In its 46-page complaint for declaratory and injunctive relief, the plaintiff alleges that “FERC policies and practices related to regulation of pipelines, FERC’s Certificate Program and its application to the eminent-domain provision of the Natural Gas Act no longer further a truly public use and instead unlawfully opens the gate to allow private gas companies to exercise condemnation powers far in excess of what Congress ever intended or what the Fifth Amendment allows.”

The plaintiffs say that “this statutory and constitutional challenge is long overdue.”

According to the suit, FERC’s certificate program and its “gatekeeping” role in safeguarding the use of eminent domain under the Natural Gas Act “falls short in many ways.” Among them, the commission does not require pipeline companies to demonstrate that their projects serve the public use.
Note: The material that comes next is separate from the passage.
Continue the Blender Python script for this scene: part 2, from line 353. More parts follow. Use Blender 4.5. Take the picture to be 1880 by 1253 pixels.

The suit says that FERC does not inform affected property owners “that they must intervene to avoid waiving the right to challenge FERC’s grant of certificate.”

According to the suit, the commission’s “condition certificates” and “blanket certificates” are not statutorily authorized and “give pipeline companies eminent-domain powers far beyond statutory and constitutional limits.”

The suit states that the FERC “does not require companies to post bonds or otherwise demonstrate sufficient assets before commencing projects, thus creating a risk that those private, for-profit companies will not actually and ultimately pay constitutionally mandated just compensation for the property they take.”

These shortcomings violate the Natural Gas Act itself, the suit states.

The lawsuit “seeks a declaration that FERC’s certificate program, as implemented, violates the Natural Gas Act and the U.S. Constitution,” specifically the due process and takings clauses of the Fifth Amendment.

The plaintiffs are asking the court to declare the certificates of necessity and convenience for the Atlantic Coast Pipeline and the Mountain Valley Pipeline as unlawful.

Currently, the ACP is seeking approval for a sedimentation control plan from the North Carolina Department of Environmental Quality’s Division of Energy, Mineral and Land Resources.

Carolyn Elefant, an energy and eminent domain attorney based in Washington, D.C., wrote the complaint for the plaintiff. She is formerly an attorney-adviser for the Federal Energy Regulatory Commission.